8/ Plusieurs annotatrices d’Isahit nous ont expliqué qu’en 2022, vous aviez décidé de diviser par deux le salaire horaire des annotatrices camerounaises, de 3 euros à 1,5 euros de l’heure. Comment expliquez-vous cette décision, et estimez-vous respecter vos engagements de “plateforme socialement responsable” ?
Isahit est un modèle basé sur l’équité et l’adaptation aux réalités locales
Chez isahit, nous nous engageons à proposer une rémunération juste et compétitive, qui reste significativement au-dessus des minima locaux. Nos tarifs sont ajustés en fonction de plusieurs critères, notamment les conditions économiques du pays, les types de missions et les exigences des projets.
Un ajustement nécessaire pour garantir la pérennité du modèle
En 2022, nous avons dû revoir nos grilles tarifaires pour assurer la viabilité de notre modèle, tout en continuant à offrir des opportunités à un maximum de femmes. Cette décision n’a pas été prise à la légère et a fait l’objet d’une évaluation approfondie des impacts sur les annotatrices. Nous avons veillé à ce que leur revenu reste supérieur aux standards du marché local et leur permette de continuer à bénéficier d’une activité rémunérée. Nous nous basons pour cela sur le Fair Living Wage majoré de 20%, afin de proposer une rémunération attractive et supérieure aux minimums locaux.
Un engagement toujours intact envers notre mission sociale
Isahit reste une plateforme socialement responsable, avec une approche qui dépasse la seule rémunération horaire. Nous offrons aux annotatrices un accompagnement, des formations gratuites et un tremplin vers d’autres opportunités professionnelles. Notre objectif n’est pas seulement de proposer du travail, mais aussi de permettre à ces femmes d’acquérir des compétences numériques et de se projeter dans l’avenir.
Une adaptation continue aux retours des annotatrices
Nous restons à l’écoute des feedbacks de notre communauté et nous ajustons notre approche en fonction des réalités terrain. Nos actions sont guidées par la volonté de concilier impact social et modèle économique durable, pour que nous puissions continuer à créer des opportunités pour le plus grand nombre sur les différents pays où nous sommes présents.
9/ Nous avons constaté que dans le rapport d’audit de mesure d’impact social 2023 d’isahit, il est précisé que : “when leaving Isahit, 30% experienced a positive leaving”. Ce qui signifie que 70% des annotatrices ont eu un “départ négatif”. Comment expliquez-vous cela ?
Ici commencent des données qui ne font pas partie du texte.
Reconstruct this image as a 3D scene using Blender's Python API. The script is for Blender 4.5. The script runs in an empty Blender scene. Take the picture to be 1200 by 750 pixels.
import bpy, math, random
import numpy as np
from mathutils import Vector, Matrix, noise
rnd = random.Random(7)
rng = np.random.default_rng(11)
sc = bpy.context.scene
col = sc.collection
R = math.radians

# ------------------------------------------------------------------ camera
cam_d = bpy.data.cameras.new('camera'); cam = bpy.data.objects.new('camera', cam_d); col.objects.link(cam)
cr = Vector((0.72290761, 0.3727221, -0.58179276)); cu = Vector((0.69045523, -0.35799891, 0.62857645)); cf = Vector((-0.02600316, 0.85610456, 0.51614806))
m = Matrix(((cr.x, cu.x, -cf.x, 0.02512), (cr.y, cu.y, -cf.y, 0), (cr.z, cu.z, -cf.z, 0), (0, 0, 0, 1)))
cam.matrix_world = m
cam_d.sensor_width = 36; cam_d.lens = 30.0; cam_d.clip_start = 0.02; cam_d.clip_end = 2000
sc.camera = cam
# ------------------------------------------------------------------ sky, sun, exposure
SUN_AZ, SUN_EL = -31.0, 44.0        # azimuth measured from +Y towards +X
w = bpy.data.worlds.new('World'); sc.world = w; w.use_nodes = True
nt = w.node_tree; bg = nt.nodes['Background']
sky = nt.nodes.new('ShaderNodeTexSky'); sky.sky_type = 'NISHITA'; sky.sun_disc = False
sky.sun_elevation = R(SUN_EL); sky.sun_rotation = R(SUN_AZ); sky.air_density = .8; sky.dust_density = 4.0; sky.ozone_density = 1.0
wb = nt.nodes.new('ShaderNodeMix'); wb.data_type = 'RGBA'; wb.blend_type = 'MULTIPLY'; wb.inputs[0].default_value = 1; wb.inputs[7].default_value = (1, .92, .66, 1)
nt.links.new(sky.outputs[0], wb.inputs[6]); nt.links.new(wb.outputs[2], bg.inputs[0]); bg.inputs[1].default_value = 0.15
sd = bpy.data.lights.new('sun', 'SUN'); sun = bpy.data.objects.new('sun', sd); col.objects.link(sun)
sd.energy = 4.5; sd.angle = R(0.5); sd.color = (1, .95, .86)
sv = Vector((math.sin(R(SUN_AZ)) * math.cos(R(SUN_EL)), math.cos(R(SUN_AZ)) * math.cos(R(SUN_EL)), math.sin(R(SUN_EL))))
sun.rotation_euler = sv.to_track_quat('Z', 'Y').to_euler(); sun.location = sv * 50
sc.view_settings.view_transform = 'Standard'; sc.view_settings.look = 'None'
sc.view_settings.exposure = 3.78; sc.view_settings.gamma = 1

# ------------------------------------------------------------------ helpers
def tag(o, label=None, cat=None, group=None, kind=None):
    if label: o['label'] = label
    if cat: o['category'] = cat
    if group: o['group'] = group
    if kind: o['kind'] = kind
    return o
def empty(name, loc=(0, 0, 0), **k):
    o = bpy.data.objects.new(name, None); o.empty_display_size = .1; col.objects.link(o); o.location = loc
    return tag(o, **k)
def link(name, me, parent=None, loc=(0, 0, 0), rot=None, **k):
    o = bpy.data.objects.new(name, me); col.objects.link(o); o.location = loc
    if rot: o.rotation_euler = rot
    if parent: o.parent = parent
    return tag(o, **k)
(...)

Le rapport d’audit de mesure d’impact social réalisé par un cabinet extérieur mentionne que 30% des annotatrices ayant quitté isahit ont vécu une expérience positive. Il n’est nullement indiqué que les 70% restants ont connu une expérience “négative”.
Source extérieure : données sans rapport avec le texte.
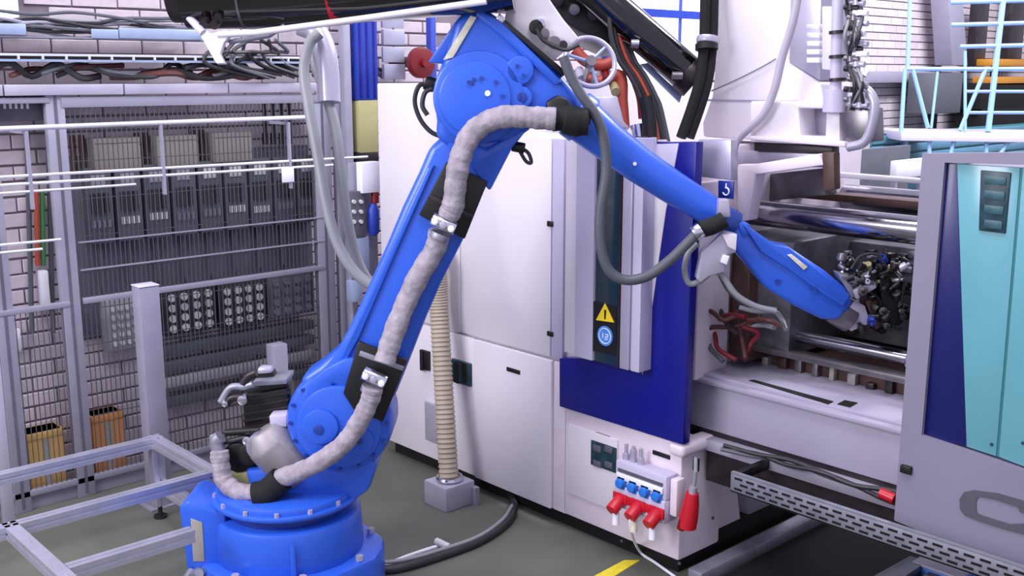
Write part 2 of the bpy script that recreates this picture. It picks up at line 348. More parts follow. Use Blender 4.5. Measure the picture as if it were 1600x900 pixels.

Ce chiffre reflète la diversité des parcours et des attentes des annotatrices. Parmi ces 70% certaines annotatrices n’ont par exemple pas eu la disponibilité, les compétences ou encore le matériel nécessaire pour travailler et ainsi obtenir une expérience positive. Comme il est mentionné dans le rapport, nous mesurons d’autres indicateurs qui sont : capacité à épargner, le gain de confiance qui est très important quand on se lance dans une activité et aussi leur capacité à rentrer dans le monde du travail (certaines n’ont jamais travaillé et ne connaissent pas les codes).
Notre ambition ne se limite pas à la durée de leur activité sur isahit, mais vise un impact durable sur leur employabilité et leur autonomie financière. Nous mesurons donc notre succès aussi à travers les compétences acquises, les opportunités créées et les parcours réussis après isahit.